As Ferramentas (2021) da mineira do Vale do Rio Doce Maré de Matos,que é também poeta,revelam com determinação o caráter produtor da letra. Algo como letra: ferramenta. Ela está a criar seu alfabeto, usando a letra como um dispositivo nas operações linguagem-gesto e linguagem-ação. São esculturas que surgem a partir de um sonho, espaço do onírico e da narração sem explicação.

Estarmos vivas e cheias de ânimo. Rebeca Carapiá, soteropolitana nascida na Cidade Baixa, constrói espaços de vento entre as palavras; e dotar de vento é também dotar de vida (sopro-anima). Soprar palavras talvez seja da ordem do dizer sem explicar. Na escultura Ponto e vírgula (2022) dá a ver as dissidências e o descolamento entre linguagem e discurso, uma espécie de coreografia. A partir de elementos mínimos como um ponto (.) e uma vírgula (,) põe tudo em movimento, em dança. São linhas que vão se abrindo e desfazendo a língua normativa. Ao recusar os marcadores coloniais e recorrer à ilegibilidade da escrita, ou seja, aquela impossível de ser capturada, põe em jogo os conflitos das normas da linguagem, da leitura e do corpo.
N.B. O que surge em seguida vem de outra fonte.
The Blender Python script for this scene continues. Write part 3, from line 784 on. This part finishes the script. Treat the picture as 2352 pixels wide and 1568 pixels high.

Raras vezes basta escrever sem se deixar entender. É preciso, antes, retornar a uma escrita fóssil – elementar, primeira, corpórea. É o que faz a carioca Clara Machado com o método da monotipia. Utilizado nas Inscrituras I/Inscrituras II (2021) e nas Arcadas (2019), a matriz é marcada no papel, inscrevendo-se na superfície, ou seja, a técnica de construção das imagens é uma escrita, um ímpeto do corpo, sendo a imagem resoluta seu negativo, e a marca, sua ausência encarnada. Partindo de uma ferramenta-arcada-dentária inscreve um alfabeto hieroglífico que se dá pelo engendramento repetitivo de uma só letra-osso. E nós, seus leitores, atuamos como arqueólogos amadores, com acesso à Arcada (2019), um molde de gesso, tinta e folha de ouro.

Clara Machado, Helena Trindade, Maré de Matos e Rebeca Carapiá, cada uma a seu modo, elaboram um sistema a um só tempo imagético e escritural, híbrido, mágico, deslizante, pleno de possibilidades e de leituras infinitas. Letras chegam sempre ao seu destino. Estamos aqui.